• _Material_
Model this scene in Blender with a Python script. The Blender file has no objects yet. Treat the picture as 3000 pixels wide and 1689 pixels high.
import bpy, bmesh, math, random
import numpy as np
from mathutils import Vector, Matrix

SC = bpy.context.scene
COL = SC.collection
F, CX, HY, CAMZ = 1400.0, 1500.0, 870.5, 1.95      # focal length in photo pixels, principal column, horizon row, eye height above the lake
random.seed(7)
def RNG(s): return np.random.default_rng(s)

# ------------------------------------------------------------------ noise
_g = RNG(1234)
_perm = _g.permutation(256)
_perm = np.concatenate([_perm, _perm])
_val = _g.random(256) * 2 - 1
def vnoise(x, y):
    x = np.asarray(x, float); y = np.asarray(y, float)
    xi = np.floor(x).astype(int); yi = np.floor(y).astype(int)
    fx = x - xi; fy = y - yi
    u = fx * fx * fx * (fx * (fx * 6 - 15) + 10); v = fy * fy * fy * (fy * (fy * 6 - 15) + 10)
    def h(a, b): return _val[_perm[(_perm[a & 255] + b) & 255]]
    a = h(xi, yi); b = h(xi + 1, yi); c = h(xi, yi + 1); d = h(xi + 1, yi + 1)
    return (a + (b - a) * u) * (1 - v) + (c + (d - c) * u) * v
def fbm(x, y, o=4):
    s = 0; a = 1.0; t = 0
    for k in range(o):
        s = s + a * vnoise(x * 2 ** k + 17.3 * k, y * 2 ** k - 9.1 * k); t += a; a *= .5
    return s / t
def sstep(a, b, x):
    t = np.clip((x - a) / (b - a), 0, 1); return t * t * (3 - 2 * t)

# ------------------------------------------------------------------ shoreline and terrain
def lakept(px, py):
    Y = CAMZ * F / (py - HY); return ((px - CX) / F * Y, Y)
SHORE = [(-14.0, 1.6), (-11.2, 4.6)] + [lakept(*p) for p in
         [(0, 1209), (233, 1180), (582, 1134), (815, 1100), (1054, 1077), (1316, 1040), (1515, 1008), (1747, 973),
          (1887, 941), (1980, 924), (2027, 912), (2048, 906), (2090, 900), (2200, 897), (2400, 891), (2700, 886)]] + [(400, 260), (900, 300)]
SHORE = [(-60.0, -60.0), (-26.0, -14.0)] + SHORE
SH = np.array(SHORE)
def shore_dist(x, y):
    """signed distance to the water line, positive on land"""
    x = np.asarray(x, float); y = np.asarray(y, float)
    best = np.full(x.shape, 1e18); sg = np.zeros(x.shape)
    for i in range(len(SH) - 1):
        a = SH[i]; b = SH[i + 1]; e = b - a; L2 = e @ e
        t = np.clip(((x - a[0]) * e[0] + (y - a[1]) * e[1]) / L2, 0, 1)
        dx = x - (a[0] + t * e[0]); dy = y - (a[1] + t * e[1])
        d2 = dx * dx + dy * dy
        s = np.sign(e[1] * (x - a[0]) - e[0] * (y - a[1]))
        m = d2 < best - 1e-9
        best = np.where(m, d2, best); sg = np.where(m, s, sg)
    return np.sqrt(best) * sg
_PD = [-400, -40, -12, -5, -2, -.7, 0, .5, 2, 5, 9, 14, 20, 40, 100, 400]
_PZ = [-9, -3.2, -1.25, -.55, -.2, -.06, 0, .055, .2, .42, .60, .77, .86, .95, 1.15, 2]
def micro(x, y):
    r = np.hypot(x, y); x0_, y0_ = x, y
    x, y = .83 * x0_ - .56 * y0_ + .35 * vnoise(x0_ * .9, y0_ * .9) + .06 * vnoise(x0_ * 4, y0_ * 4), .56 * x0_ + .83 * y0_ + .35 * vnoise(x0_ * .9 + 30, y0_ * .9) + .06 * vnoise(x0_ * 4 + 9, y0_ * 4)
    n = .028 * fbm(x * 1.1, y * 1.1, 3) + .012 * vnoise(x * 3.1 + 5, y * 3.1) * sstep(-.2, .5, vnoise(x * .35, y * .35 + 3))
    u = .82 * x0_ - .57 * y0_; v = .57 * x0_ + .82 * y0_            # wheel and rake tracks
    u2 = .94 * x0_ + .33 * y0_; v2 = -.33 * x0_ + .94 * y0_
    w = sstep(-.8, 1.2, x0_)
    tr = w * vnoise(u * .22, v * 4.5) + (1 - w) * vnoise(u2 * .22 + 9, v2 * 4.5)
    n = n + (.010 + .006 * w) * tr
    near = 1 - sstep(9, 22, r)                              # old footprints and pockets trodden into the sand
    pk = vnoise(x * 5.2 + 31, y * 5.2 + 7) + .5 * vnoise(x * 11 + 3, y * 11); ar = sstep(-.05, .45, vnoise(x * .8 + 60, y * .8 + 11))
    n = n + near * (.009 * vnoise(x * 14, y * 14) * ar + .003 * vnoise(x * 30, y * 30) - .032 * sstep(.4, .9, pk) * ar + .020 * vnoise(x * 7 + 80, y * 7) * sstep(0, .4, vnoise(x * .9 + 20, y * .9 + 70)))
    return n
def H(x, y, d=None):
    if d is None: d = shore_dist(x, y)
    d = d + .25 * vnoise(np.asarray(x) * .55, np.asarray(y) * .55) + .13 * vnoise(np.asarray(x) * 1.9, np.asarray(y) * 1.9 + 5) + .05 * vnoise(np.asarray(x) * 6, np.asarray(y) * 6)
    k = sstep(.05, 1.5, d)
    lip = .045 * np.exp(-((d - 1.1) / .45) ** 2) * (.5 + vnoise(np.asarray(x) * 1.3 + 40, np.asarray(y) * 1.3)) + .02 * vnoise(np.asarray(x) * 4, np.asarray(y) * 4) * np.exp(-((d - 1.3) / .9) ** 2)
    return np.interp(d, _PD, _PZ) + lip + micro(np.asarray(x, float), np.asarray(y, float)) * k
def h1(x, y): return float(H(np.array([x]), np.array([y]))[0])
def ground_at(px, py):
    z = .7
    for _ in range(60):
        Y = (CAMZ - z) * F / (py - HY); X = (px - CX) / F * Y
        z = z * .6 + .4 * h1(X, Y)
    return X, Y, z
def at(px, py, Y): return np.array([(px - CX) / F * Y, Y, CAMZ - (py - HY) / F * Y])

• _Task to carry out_
Identify and copy the lines holding the word "scene".

• _Written answer_
Model this scene in Blender with a Python script. The Blender file has no objects yet. Treat the picture as 3000 pixels wide and 1689 pixels high.
SC = bpy.context.scene